Best of both the worlds. That’s what the insurers tell you, while describing about the Return of Premium (RoP) life insurance policies. If the policyholder dies, their near-and-dear ones get lump sum amount. If he survives, he gets back all the premiums paid till its maturity. It might seem a win-win deal. Are they really?

What is RoP?

RoPs are like a term insurance as they provide only life cover (or death benefits). However, in addition, the policyholder also gets survival benefits at the time of maturity. The lump sum amount paid is equal to all the premiums paid or a little more (say 110%). 

But remember there is no free lunch.

Premiums are higher for RoP policies as against that of a plain vanilla term insurance. If you are a 30-year old non-smoker seeking term cover for Rs 1 crore till 60 years of age, annual premium works out to Rs 8,400, as per the online quote of an insurer. However, it increases to Rs 16,200 for RoP.

1.You pay more

Premiums are higher for RoP policies as against that of a plain vanilla term insurance. If you are a 30-year old non-smoker seeking term cover for Rs 1 crore till 60 years of age, annual premium works out to Rs 8,400, as per the online quote of an insurer. However, it increases to Rs 16,200 for RoP. If you add riders like accidental death or disability benefit as well as those for critical illnesses, you pay even more – about 3 times the normal. 

2. Huge opportunity cost 

The additional money you pay as premium entails a huge opportunity cost. Taking the above example, where you pay about Rs 7,800 extra every year. If it is invested instead into equities (at 10 percent per annum), it could grow to Rs 14.1 lakh over a 30-year period. In contrast, a RoP buyer will get survival benefits of Rs 4.9 lakh. 

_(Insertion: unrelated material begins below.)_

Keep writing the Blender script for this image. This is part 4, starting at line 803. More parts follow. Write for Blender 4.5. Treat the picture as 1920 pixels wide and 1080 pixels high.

relative wealth accumulation

3. Guaranteed – How low can it get? 

Some agents sell RoP as a compulsory saving vehicle for the spendthrifts. However, it hardly pays. In the above example, on an annual incremental investment of Rs 7,800, RoP provides a meagre annualised return of 4.1 percent over the 30-year tenure. Some insurers provide a little extra – 110% of premium paid. Even in such cases, the annualised returns increases to only 4.6% per annum. 

From an investment perspective, RoP will erode your wealth over the long-term, as inflation levels are expected to be higher (six percent on an average) in India. 

4. Surrender worries

You can stop or switch to other insurers anytime, if you are a term policyholder. However, in case of RoP, you end up losing a lot in the initial years, when surrender value is anywhere from 0-50% of the premium paid. While you have the option to make it paid-up (and don’t pay any more premiums), in the process your life cover also reduces year-after-year. 

5. Taking you for a ride

RoP policies are often bundled with additional riders. From waiver of premium to cover for 38 critical illnesses, options are plenty. Check if you really need those covers or if there is duplication. You can also add it later, if need be. Read the fine print, to avoid surprises.   

What steps to take?

Buy a pure term policy and invest the difference into equity mutual funds to earn inflation-beating returns.. 

Choose a term that coincides with your time of retirement and a sum assured that adequately takes care of your family’s needs. 

As cliché as it might sound, separate the insurance needs from that of investment. RoP are not only costlier but also entail a huge opportunity cost. Investors are better off investing in mutual funds to build wealth.